Exercise instructions: Repeat every entry word for word, but leave the images out of your copy.

Material for this exercise:
^^^^

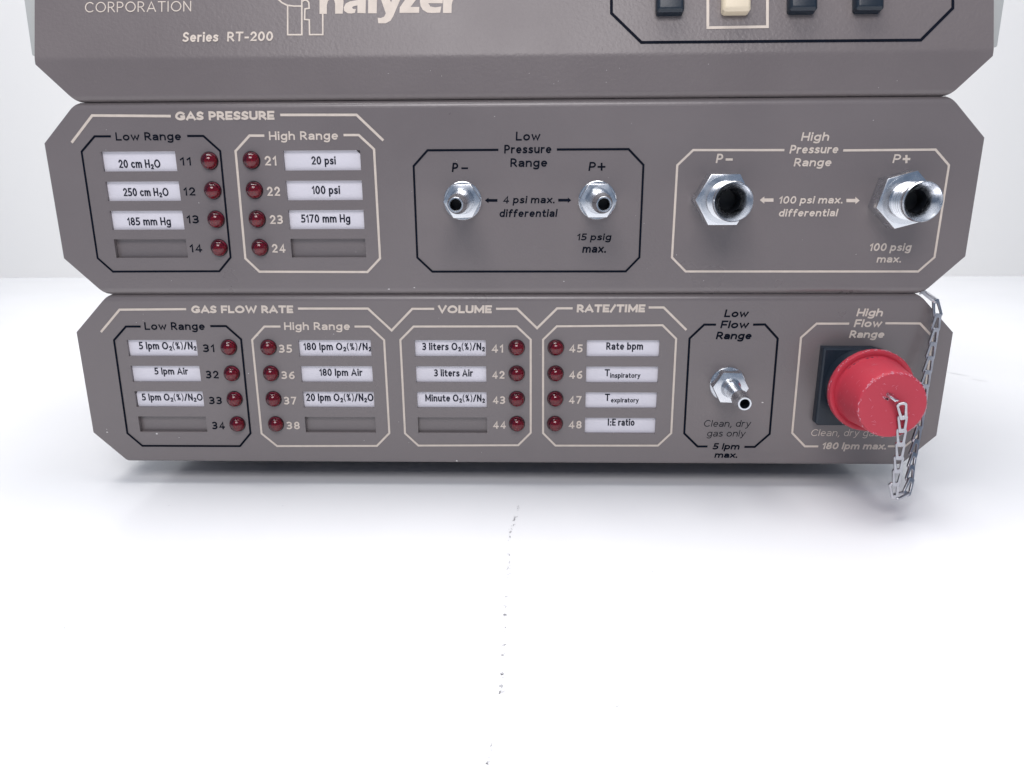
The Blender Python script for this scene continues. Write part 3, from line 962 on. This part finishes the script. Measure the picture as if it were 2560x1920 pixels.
# ---- pressure unit in the middle
pres = thing('pressure_module', 'middle grey octagonal instrument, headed gas pressure, with four metal ports', 'instrument')
slots_m = []
for x0, x1 in ((-140.8, -114.75), (-77.2, -50.5)):
    slots_m += [(x0, x1, z, z + 6.6) for z in (108.65, 98.6, 88.6, 78.7)]
pan = flat_panel(pres, Z_MID, Z_TOP - .05, 78.6, 118.1, 2.4, 2.4, slots_m,
                 dust(30, 70, 127) + [(-33.7, 67.8, .35), (-42.9, 67.3, .4), (20, 70, .25)])
case(pres, Z_MID, Z_TOP - .05, 78.6, 118.1)
prints(pan, 'Z', on_front)
inserts(pres, 'Z', slots_m, (3, 7), {4: ('r', 2.0, 2.0)})
indicators(pres, [((-103.0, 112.0 - 9.92 * i), 11 + i) for i in range(4)] + [((-88.35, 112.1 - 9.95 * i), 21 + i) for i in range(4)])
low_barb(pres, -15.55, 98.2, 62, 25.8)
low_barb(pres, 31.2, 98.2, 60, 25.8)
thread_fitting(pres, 73.2, 98.5, 180, 19.6, 9.7)
thread_fitting(pres, 133.7, 98.2, 195, 18.6, 9.9)

# ---- analyzer on top, keypad face leaning back
ana = thing('analyzer_unit', 'topmost grey instrument with leaning keypad face and pale side trims', 'instrument')
X = 158.5
prof = []                                    # (y, z, half width)
r = 2.4
z0 = Z_TOP
for i in range(9):
    a = math.pi / 2 * i / 8
    al = r * (math.pi / 2 - a)
    half = X - (143.4 - (z0 + r)) - al
    prof.append((r * (1 - math.sin(a)), z0 + r * (1 - math.cos(a)), half))
prof = [(9, z0, prof[0][2])] + prof + [(0, z0 + r + .1, X - (143.4 - (z0 + r + .1))), (0, 143.35, X - .05), (0, 143.4, X)]
for i in range(7):
    a = LEAN * i / 6
    rr = 6.0
    t = rr * math.tan(LEAN / 2)
    prof.append((rr * (1 - math.cos(a)), ZF - t + rr * math.sin(a), X))
ty = on_slope(0, 74, 0)
s0 = on_slope(0, 1.2, 0)
prof += [(s0.y, s0.z, X), (ty.y - .03, ty.z - .1, X), (ty.y, ty.z, X), (ty.y + 12, ty.z + .2, X)]
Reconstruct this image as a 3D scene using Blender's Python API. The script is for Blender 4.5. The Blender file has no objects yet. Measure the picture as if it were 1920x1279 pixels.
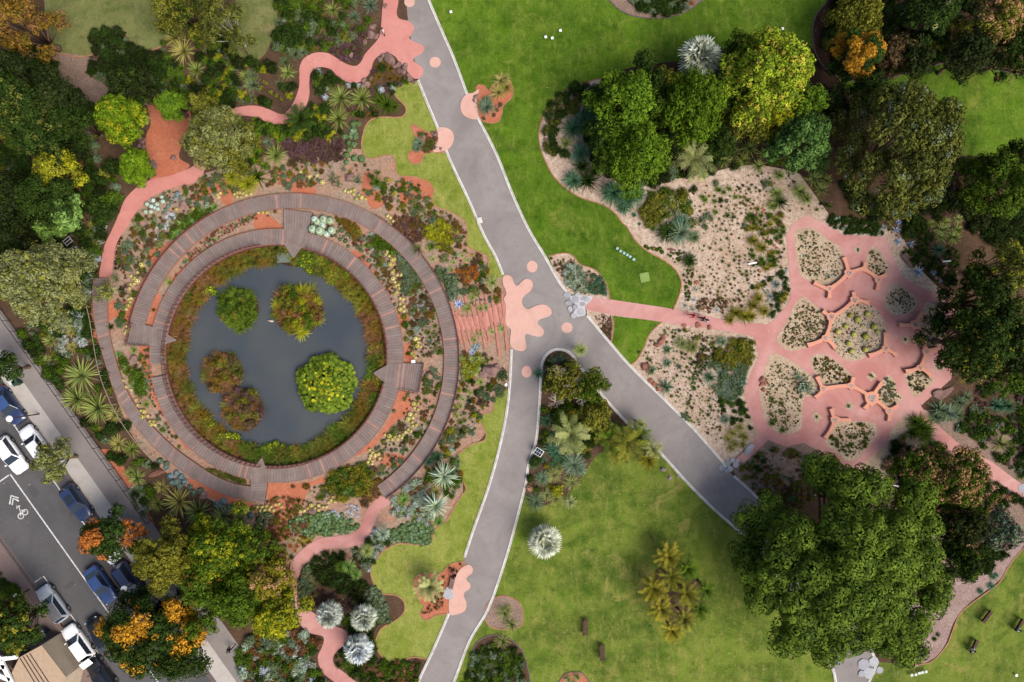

^^^^

Result of the exercise:
The Blender Python script for this scene continues. Write part 3, from line 962 on. This part finishes the script. Measure the picture as if it were 2560x1920 pixels.
# ---- pressure unit in the middle
pres = thing('pressure_module', 'middle grey octagonal instrument, headed gas pressure, with four metal ports', 'instrument')
slots_m = []
for x0, x1 in ((-140.8, -114.75), (-77.2, -50.5)):
    slots_m += [(x0, x1, z, z + 6.6) for z in (108.65, 98.6, 88.6, 78.7)]
pan = flat_panel(pres, Z_MID, Z_TOP - .05, 78.6, 118.1, 2.4, 2.4, slots_m,
                 dust(30, 70, 127) + [(-33.7, 67.8, .35), (-42.9, 67.3, .4), (20, 70, .25)])
case(pres, Z_MID, Z_TOP - .05, 78.6, 118.1)
prints(pan, 'Z', on_front)
inserts(pres, 'Z', slots_m, (3, 7), {4: ('r', 2.0, 2.0)})
indicators(pres, [((-103.0, 112.0 - 9.92 * i), 11 + i) for i in range(4)] + [((-88.35, 112.1 - 9.95 * i), 21 + i) for i in range(4)])
low_barb(pres, -15.55, 98.2, 62, 25.8)
low_barb(pres, 31.2, 98.2, 60, 25.8)
thread_fitting(pres, 73.2, 98.5, 180, 19.6, 9.7)
thread_fitting(pres, 133.7, 98.2, 195, 18.6, 9.9)

# ---- analyzer on top, keypad face leaning back
ana = thing('analyzer_unit', 'topmost grey instrument with leaning keypad face and pale side trims', 'instrument')
X = 158.5
prof = []                                    # (y, z, half width)
r = 2.4
z0 = Z_TOP
for i in range(9):
    a = math.pi / 2 * i / 8
    al = r * (math.pi / 2 - a)
    half = X - (143.4 - (z0 + r)) - al
    prof.append((r * (1 - math.sin(a)), z0 + r * (1 - math.cos(a)), half))
prof = [(9, z0, prof[0][2])] + prof + [(0, z0 + r + .1, X - (143.4 - (z0 + r + .1))), (0, 143.35, X - .05), (0, 143.4, X)]
for i in range(7):
    a = LEAN * i / 6
    rr = 6.0
    t = rr * math.tan(LEAN / 2)
    prof.append((rr * (1 - math.cos(a)), ZF - t + rr * math.sin(a), X))
ty = on_slope(0, 74, 0)
s0 = on_slope(0, 1.2, 0)
prof += [(s0.y, s0.z, X), (ty.y - .03, ty.z - .1, X), (ty.y, ty.z, X), (ty.y + 12, ty.z + .2, X)]
Reconstruct this image as a 3D scene using Blender's Python API. The script is for Blender 4.5. The Blender file has no objects yet. Measure the picture as if it were 1920x1279 pixels.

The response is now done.